Published: 27 August 2021
Last updated: 4 March 2024
LEA MÜHLSTEIN: My work has taught me the power of naming gender injustice and of doing it especially in organisations that see themselves as egalitarian
I HATE HAVING to introduce myself with my pronouns. I have no problem with people wanting to be able to choose their own pronouns, but when asked who I am, there are other aspects of my identity that matter more to me: I am a rabbi, thinker, liturgist, social activist and politician. In the first few years of my rabbinate, this is probably where my list of identity markers would have stopped.
While the ordination of women is no longer something rare, becoming a rabbi was barely imaginable in the community in which I was raised. Four rabbis were present at my Bat Mitzvah in June 1997 in the small Liberal Jewish community, Beth Shalom, in Munich, Germany, and not a woman was among them – what is more, none of us noticed.
Jewish women had been at the forefront of many European women’s movements in the late 19th and 20th century and the first woman rabbi, Regina Jonas, was ordained in Germany in 1935 (and killed in Auschwitz in 1944) but, as the French sociologist Beatrice De Gasquet observed, the Holocaust was a major break:
“Unlike the United States, where feminism and a ‘return to one’s roots’ went hand in hand, in Europe religious revitalisation was accompanied by conservative discourses on gender, for the collapse of liberal German Judaism led to the expansion of Orthodox Judaism.”
When I grew up in the 1980s, women were represented in leadership positions in Munich’s Jewish community and posters of the early Zionist pioneers prominently displayed in the Jewish community centre showed young men and women working side-by-side as equals.
And yet, religious leadership in Central Europe, even in Progressive congregations, remained until recently the exclusive domain of men.
During the first years of my rabbinate, I often avoided getting involved with women’s topics.
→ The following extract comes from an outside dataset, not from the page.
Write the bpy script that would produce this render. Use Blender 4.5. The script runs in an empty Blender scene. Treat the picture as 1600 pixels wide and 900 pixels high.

I didn’t want to be pigeonholed as a woman rabbi. This worked well for our rabbinic team as I am fortunate to be working alongside a wonderful male colleague who is much better than me in what became the female areas of the rabbinate - services for children and pastoral work.
Perhaps because my own movement, Liberal Judaism in the UK, is at the forefront of egalitarianism, it took my work in the international Zionist movement to kindle my feminist activism.
My Zionist work taught me the importance of naming gender injustice, especially in organisations that consider themselves egalitarian.
I inherited from my father a passionate interest in communal politics and followed in his footsteps in advocating for religious pluralism - in his case in Germany, in my case in Israel. Remembering the posters of my childhood, I expected to find the Zionist movement to be fully egalitarian.
But as the American author, journalist, and social activist Loretta “Letty” Cottin Pogrebin put it: “The fact is: the Zionist dream has not delivered for women.” Just as the Zionist dream did not fully deliver for Israeli women, I discovered that it similarly had not delivered for women in the organised Zionist establishment.
When I first become active in the World Zionist Organization, the absence of women in leadership and speaking roles was astounding to me and even our Reform delegation included many more men than women.
When I was elected to be the international chair of Arzenu, the political voice of Reform, Progressive and Liberal Religious Zionists within the World Zionist Organisation, in 2017, I became the first woman rabbi to serve on the Executive of the Jewish Agency for Israel since its founding in 1929.
I realised there were additional aspects of my identity that I had to contribute to my Zionist work - I am a woman and a radical feminist.
While at first my efforts were largely met with annoyance and ignorance – “what’s the point of counting how many men and women spoke and who was and wasn’t interrupted?” - I was astonished how quickly others began to take notice.
Right at the start of my tenure as Arzenu chair, I remember rejecting a search process that produced an all-male shortlist. I asked us to reflect on the criteria by which we assessed suitability and qualification. For example, were we too focused on prior positional power and experience and thereby simply entrenching the patriarchy?
I was lucky to find wonderful female and male partners willing to join me in bringing about change. We decided to make targeted investments into women’s leadership and attract talented women. In less than four years, we have almost doubled the number of women engaged in our work. And our efforts have caught on well beyond the Progressive movement.
My Zionist work taught me the power of naming gender injustice, not just defying gender stereotyping and the importance of doing this work even, or maybe especially, in organisations that consider themselves egalitarian.
It has inspired me to be more conscious of elevating women’s voices in all my rabbinic work: in my sermons and articles, in my theological thinking and in my work on liturgy. I follow a self-imposed rule that each of my written or spoken works which includes a quote must contain at least one quote by a woman.
And it has taught me the value of being the annoying person who points out that there is more work to be done.
And so, my request to anyone inviting me to speak is, please don’t ask me to introduce myself with my pronouns, but rather with what truly defines who I am so that I can respond instead: “I am Rabbi Lea Mühlstein and I am unapologetic about wanting to dismantle the patriarchy.”